DIRECTIVE - Pull out every line from the listing that has the word "pixels".

DATA SUPPLIED -

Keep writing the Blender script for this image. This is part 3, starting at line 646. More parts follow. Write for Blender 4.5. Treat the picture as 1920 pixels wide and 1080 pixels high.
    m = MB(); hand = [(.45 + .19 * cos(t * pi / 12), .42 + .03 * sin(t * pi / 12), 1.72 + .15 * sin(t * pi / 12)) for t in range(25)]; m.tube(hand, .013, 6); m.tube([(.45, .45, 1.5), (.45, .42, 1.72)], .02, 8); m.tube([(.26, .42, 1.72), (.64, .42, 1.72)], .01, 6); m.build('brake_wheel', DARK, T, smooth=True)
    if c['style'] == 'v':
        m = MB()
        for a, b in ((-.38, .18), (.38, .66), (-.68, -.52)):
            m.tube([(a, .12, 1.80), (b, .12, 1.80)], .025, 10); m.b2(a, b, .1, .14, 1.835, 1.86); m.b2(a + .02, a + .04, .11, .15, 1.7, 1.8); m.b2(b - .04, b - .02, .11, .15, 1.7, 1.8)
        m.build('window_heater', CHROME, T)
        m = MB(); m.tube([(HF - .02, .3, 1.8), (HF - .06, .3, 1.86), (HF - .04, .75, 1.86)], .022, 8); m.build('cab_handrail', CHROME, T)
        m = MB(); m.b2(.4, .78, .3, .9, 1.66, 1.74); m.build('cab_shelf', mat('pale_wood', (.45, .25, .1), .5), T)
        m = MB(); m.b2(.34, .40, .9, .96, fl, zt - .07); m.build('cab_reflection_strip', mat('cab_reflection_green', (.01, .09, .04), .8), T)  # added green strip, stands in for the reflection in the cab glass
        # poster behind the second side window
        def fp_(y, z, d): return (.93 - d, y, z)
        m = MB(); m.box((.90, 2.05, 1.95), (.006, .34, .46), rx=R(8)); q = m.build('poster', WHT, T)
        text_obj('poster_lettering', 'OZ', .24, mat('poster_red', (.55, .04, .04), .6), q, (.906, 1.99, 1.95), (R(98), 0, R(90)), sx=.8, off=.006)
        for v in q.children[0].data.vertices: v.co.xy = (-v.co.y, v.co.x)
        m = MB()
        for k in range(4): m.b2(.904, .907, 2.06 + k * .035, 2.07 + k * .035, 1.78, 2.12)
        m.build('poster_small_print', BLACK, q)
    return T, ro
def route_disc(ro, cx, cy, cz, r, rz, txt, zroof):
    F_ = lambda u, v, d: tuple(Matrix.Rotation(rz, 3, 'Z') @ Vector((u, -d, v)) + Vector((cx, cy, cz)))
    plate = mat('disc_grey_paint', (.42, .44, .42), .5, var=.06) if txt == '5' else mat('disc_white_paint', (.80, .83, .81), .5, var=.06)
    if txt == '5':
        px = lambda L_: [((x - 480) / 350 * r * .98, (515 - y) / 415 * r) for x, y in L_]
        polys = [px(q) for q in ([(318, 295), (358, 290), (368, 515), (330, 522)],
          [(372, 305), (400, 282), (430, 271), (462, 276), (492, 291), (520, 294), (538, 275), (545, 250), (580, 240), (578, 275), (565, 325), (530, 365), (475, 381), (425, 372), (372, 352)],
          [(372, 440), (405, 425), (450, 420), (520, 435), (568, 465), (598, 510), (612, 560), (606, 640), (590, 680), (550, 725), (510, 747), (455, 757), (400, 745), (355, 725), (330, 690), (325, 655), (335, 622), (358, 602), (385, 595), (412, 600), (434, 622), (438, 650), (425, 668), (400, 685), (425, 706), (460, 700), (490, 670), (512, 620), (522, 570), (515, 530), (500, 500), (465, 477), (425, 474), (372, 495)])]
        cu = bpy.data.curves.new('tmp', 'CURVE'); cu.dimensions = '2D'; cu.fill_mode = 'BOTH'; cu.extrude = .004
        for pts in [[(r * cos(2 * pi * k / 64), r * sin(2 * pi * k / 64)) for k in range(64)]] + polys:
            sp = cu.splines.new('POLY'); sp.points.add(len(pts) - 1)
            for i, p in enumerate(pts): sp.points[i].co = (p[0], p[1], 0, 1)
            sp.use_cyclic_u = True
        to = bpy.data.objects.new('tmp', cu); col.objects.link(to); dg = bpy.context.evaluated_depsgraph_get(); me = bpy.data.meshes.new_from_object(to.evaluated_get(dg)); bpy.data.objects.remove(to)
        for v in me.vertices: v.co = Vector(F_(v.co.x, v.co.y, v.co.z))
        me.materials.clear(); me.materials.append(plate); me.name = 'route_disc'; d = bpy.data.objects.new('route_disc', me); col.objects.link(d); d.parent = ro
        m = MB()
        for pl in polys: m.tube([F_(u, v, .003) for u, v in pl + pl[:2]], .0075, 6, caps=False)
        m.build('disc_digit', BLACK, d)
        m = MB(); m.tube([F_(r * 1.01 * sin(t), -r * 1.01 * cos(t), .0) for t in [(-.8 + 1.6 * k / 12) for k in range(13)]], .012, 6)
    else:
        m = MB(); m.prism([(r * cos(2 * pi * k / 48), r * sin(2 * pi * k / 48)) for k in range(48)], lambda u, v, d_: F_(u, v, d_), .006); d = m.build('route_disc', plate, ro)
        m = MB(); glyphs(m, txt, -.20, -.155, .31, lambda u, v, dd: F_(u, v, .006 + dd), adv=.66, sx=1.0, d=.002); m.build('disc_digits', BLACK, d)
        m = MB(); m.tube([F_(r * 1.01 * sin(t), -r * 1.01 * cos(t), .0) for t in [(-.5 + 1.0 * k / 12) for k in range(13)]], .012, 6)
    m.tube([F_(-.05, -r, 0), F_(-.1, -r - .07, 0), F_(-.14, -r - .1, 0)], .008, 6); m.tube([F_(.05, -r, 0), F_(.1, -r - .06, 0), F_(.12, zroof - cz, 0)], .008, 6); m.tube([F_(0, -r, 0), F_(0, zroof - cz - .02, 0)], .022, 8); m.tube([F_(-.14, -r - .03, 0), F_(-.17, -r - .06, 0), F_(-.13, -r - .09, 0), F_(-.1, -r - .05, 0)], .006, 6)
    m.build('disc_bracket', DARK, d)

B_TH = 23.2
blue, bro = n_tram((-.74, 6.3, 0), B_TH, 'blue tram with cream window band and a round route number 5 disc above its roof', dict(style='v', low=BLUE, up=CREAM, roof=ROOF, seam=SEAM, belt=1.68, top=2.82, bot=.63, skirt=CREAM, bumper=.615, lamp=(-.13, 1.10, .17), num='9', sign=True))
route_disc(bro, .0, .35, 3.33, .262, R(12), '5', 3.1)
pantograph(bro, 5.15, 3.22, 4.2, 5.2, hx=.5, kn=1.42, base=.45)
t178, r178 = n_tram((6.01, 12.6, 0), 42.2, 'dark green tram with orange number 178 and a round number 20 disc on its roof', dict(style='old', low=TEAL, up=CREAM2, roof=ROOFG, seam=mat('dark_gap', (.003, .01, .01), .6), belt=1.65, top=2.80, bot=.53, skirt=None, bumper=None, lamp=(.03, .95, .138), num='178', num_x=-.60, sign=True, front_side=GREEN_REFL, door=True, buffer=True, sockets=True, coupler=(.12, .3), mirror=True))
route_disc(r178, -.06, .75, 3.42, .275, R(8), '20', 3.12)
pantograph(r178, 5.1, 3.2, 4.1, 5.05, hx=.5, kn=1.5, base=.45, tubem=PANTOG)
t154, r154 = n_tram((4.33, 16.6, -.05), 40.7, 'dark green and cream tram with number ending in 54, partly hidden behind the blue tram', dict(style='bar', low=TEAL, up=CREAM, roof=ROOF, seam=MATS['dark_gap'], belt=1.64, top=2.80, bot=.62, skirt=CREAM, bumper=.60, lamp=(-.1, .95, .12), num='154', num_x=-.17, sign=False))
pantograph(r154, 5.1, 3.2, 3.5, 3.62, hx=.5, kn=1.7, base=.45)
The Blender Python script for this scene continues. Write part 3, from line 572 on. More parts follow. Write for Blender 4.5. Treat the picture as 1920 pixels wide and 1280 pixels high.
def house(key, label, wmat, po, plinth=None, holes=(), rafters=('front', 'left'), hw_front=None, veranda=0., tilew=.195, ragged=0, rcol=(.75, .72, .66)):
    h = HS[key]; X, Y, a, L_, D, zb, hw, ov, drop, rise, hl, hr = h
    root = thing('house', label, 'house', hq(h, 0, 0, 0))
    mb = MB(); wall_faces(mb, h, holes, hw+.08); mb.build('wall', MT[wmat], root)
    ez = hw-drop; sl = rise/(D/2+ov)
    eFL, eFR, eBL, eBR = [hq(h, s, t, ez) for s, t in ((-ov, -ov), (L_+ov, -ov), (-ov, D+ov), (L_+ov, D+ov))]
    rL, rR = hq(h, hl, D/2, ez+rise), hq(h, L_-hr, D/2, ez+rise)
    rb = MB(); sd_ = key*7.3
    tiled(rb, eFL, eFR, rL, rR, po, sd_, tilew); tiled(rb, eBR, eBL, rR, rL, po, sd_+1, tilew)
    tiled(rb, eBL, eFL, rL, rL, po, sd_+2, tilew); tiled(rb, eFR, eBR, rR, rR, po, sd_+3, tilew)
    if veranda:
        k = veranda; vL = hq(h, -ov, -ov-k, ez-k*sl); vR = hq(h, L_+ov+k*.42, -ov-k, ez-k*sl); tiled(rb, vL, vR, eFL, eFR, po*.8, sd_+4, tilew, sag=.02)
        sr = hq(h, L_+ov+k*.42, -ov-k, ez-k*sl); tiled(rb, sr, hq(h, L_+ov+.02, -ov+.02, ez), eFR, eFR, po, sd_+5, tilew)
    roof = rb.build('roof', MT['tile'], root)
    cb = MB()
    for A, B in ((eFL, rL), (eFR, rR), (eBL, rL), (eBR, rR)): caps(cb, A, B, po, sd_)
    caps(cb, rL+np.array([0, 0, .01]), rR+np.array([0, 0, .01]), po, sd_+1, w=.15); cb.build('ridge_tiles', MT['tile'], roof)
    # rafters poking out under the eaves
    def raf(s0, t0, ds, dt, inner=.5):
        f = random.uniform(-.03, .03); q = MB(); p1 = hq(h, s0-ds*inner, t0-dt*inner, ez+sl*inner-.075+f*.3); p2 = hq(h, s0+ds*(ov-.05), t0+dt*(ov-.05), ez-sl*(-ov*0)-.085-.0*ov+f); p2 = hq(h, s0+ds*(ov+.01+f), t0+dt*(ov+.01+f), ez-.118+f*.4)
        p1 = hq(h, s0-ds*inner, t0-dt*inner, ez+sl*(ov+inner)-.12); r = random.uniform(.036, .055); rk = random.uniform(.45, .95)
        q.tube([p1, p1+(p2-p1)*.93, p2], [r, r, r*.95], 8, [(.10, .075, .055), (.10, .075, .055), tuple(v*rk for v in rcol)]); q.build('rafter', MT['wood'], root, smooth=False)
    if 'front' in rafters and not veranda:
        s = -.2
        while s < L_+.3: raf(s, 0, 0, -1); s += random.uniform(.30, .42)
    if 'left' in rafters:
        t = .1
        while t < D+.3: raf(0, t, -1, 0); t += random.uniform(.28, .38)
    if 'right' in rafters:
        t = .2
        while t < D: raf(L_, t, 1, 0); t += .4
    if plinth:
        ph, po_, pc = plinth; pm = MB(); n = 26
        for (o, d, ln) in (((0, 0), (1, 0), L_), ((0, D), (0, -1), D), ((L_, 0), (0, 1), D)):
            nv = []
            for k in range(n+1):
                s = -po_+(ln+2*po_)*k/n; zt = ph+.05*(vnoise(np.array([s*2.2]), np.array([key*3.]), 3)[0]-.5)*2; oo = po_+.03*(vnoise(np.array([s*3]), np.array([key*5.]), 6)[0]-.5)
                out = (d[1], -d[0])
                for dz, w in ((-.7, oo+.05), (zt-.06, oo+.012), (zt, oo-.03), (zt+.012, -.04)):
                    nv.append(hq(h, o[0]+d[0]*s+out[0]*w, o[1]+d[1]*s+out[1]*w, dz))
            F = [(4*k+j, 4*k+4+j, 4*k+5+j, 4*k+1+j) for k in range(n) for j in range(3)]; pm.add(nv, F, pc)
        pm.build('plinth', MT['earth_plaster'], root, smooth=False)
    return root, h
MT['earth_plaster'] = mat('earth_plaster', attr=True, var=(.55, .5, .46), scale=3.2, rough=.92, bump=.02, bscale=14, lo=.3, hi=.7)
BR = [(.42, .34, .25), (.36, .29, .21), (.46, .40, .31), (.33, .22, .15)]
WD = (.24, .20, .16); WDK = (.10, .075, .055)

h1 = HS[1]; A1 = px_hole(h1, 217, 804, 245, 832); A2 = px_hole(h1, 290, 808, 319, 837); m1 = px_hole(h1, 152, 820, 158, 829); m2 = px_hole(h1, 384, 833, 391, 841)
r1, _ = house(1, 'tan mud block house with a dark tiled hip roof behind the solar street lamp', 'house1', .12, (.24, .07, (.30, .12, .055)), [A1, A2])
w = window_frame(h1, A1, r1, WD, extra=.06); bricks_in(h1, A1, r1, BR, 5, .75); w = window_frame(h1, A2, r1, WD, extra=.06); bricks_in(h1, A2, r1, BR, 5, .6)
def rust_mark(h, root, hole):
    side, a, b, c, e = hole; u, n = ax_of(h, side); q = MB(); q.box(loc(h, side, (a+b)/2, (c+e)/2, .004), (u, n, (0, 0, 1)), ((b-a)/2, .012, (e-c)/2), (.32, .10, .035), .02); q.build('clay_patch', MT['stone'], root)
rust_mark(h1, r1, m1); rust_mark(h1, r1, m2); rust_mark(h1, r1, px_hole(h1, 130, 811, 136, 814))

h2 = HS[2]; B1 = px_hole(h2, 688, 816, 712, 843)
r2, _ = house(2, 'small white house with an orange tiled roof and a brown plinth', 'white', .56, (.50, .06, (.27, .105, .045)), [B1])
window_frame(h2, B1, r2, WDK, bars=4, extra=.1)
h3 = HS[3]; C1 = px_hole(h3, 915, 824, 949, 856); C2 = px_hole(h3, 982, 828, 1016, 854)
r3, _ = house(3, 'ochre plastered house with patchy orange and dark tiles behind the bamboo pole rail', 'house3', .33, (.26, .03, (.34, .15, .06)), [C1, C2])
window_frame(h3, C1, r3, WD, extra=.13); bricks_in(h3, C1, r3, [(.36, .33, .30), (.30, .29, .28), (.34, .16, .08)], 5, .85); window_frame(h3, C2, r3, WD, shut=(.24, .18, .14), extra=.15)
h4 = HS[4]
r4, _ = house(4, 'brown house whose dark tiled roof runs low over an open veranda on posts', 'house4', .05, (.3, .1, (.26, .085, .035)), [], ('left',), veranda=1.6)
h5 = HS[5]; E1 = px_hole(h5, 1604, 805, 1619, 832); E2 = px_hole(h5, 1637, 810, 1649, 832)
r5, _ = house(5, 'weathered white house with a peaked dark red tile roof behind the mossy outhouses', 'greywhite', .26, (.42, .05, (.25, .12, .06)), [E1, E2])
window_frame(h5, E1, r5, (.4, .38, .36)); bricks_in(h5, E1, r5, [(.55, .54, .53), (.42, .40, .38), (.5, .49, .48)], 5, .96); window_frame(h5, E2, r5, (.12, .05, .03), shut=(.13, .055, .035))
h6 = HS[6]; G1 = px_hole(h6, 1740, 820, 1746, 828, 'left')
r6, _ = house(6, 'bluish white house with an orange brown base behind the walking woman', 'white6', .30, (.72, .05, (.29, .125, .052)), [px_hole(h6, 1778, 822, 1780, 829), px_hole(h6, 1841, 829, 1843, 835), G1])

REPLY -
Keep writing the Blender script for this image. This is part 3, starting at line 646. More parts follow. Write for Blender 4.5. Treat the picture as 1920 pixels wide and 1080 pixels high.
The Blender Python script for this scene continues. Write part 3, from line 572 on. More parts follow. Write for Blender 4.5. Treat the picture as 1920 pixels wide and 1280 pixels high.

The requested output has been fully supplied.